- From: Sandro Hawke <sandro@w3.org>
- Date: Sun, 16 Feb 2014 14:49:14 -0500
- To: public-ldp <public-ldp@w3.org>
- Message-ID: <5301163A.5060702@w3.org>
Sorry I didn't propose this months ago. It's taken me some time to see
this solution clearly. Thanks to Eric and Andrei for being sounding
boards. They haven't seen this particular framing, though.
This is my proposal for "stable paging", a way to prevent the "lossy
paging" problem in the currect spec and highlighted in RFC-5005. I
believe it can be implemented efficiently, and isn't prohibitively
complicated. I'd like to see it in the LC draft, marked "at risk" in
case it turns out to be harder to implement than I think.
*static paging*
First, let me define something simpler, which I'll call "static
paging". With static paging, the server embeds the etag of the paged
resource into the paging URLs. When it responds to the paging URLs, it
checks to make sure the etag is still the same. If it's not, then the
server responds with a 410 GONE. Now the client knows it needs to
re-initiate paging.
With static paging, the client gets a perfect view of the resource, with
no loss, no corruption. And it's trivial to implement. The problem is
that resources that are large enough to require paging are likely to
change frequently, so a client would be unable to follow PREV/NEXT links
very many hops before the resource changed and the client had to start
again. It might be it could never get more than 10 pages in before it
had to start again. That doesn't seem acceptable.
*stable paging definition*
With "stable paging" I propose a looser requirement. We allow the graph
to change during paging, but each triple which could theoretically ever
be in the graph is assigned to a particular page. This results in
certain guarantees for the client. Specifically, if the client
traverses all the pages with stable paging, (1) every triple it sees
must have been in the graph at some point during the traversal, and (2)
every triple it does not see must have been absent from the graph at
some point during the traversal. In other words, the error is limited
to exactly those triples that changed during the traversal. (With lossy
paging, the client may miss triples that were always in the graph.)
*directory example *
Let's consider the common case: we're paging an LDPC which has a sort
order. (In fact, I expect this will be the only case where paging will
be implemented by most LDP servers. When else would it ever actually be
useful?) Maybe it's a directory of employees, sorted by the foaf:name
of each person. The FIRST page has the folks at the beginning of the
alphabet; the LAST page has the folks at the end.
It's a big directory, and people are being added and removed all the time.
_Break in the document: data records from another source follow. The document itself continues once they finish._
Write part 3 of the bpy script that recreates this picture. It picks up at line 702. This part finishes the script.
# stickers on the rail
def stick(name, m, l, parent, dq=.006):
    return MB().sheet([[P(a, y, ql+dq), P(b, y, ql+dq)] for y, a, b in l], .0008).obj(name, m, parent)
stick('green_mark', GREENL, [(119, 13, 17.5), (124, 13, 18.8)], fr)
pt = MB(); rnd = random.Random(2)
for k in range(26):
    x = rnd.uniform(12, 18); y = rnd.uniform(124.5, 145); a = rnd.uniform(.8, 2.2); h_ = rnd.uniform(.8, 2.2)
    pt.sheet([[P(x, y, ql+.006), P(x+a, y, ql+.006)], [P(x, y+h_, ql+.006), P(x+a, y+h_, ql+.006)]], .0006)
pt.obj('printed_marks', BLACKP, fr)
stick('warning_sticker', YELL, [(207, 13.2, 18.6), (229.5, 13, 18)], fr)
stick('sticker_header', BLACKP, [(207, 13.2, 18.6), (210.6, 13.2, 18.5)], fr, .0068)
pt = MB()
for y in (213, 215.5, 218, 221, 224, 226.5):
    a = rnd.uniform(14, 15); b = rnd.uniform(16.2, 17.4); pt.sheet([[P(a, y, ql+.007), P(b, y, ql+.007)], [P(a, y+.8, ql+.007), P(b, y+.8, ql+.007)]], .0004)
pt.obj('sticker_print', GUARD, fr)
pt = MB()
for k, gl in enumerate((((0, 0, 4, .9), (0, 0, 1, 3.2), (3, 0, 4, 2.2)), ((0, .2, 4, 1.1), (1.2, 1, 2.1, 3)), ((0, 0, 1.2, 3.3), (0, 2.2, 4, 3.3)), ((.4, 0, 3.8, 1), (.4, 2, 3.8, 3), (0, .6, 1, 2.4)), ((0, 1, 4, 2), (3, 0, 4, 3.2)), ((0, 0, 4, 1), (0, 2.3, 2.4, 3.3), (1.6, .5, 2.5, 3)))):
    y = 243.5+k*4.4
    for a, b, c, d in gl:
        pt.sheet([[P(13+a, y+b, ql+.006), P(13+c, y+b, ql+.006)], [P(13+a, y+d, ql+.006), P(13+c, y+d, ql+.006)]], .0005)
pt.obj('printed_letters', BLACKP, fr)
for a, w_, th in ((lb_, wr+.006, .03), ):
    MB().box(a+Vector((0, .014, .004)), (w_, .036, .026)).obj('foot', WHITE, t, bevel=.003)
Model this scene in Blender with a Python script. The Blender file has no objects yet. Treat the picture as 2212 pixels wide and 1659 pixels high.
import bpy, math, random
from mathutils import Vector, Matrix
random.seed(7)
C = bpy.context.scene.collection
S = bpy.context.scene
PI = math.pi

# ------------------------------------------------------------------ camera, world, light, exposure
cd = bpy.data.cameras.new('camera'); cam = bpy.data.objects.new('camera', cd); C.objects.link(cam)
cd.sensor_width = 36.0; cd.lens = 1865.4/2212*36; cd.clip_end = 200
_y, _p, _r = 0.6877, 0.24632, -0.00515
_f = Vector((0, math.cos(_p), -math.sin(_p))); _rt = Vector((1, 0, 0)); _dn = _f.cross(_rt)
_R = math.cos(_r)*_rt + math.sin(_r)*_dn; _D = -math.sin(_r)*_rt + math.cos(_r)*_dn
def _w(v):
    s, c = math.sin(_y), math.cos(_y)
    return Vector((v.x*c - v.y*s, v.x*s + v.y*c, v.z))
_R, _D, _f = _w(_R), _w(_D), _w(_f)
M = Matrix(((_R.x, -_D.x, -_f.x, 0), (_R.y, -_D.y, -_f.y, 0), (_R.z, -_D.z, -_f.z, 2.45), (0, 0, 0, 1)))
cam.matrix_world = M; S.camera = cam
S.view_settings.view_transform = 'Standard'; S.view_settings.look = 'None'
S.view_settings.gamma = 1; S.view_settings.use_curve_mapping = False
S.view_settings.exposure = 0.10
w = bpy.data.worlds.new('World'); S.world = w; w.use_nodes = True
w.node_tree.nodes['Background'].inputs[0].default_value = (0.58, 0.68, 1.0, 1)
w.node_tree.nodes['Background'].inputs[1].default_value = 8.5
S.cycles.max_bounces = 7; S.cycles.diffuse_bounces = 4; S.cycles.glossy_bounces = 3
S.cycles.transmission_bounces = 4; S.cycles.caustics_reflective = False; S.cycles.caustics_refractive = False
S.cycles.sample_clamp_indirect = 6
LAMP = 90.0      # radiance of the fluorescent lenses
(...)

With lossy paging, and a server that naively just puts 100 people per
page, if a name were deleted during forward paging or added during
reverse paging, the client would simply, silently miss a person.
Displayed to a user this might be okay, but if the client is the payroll
system, or an acl system, or a spam filter lookup, or an emergency alert
system, missing even a single person is inexcusable. Static paging might
be nice, but isn't practical. But stable paging is pretty good. With
stable paging we might still miss a person, but only if that person were
added or deleted during paging. That seems like perfectly reasonable
behavior, about what people would expect.
So, how does stable paging work?
Instead of just putting 100 names per page, with stable paging the
server creates a function mapping names to pages independent of what
else is in the graph. It might be the first page has names starting
with A, the second has names starting with B, etc. Or it might be the
first is "" through "Anderson", the second is "Anderson" through
"Aubrey", etc. The paging function can be created by looking at the
database, but once a page has been served to a client and certain
triples included/excluded from it because of some boundary test, that
boundary MUST NOT change.
Each paging URL then includes an identifier for that paging function. As
with static paging, the server can, at any time, give up on a particular
paging function and answer 410 GONE for those URLs. With the directory,
I imagine one would only do that when the directory changes size
significantly. I can also imagine one would have two paging functions,
one for big pages and one for small pages, and the server would pick one
based on a client PREFER header.
*microblogging example*
In the application Andrei and I are working on (microblogging), the
server will have a container of postings on each "channel". It will
keep this sorted by the date of posting, so the LAST page will be the
most recent postings. It's fine if some system posts every 10 seconds
(3 million posts per year) because the clients just jump to the LAST
page, and maybe follow a few PREV links, depending how far back they
want to go. Lossy paging would result in postings not being shown to
some people in some circumstance, which is likely to be unacceptable.
For us, the paging function will just be constructed by partitioning the
range of dates present, and re-partitioning if a lot of postings are
inserted into the middle or deleted. In the normal case of postings
being added "now", we're just adding to the end, so no re-partitioning
is needed.
*conclusion*
I know this is a little complicated, but without it, it seems to me
paging is worthless, or even harmful, at least for the applications I'm
thinking of. I'm willing to help draft text for the spec if people
think this is reasonable to include.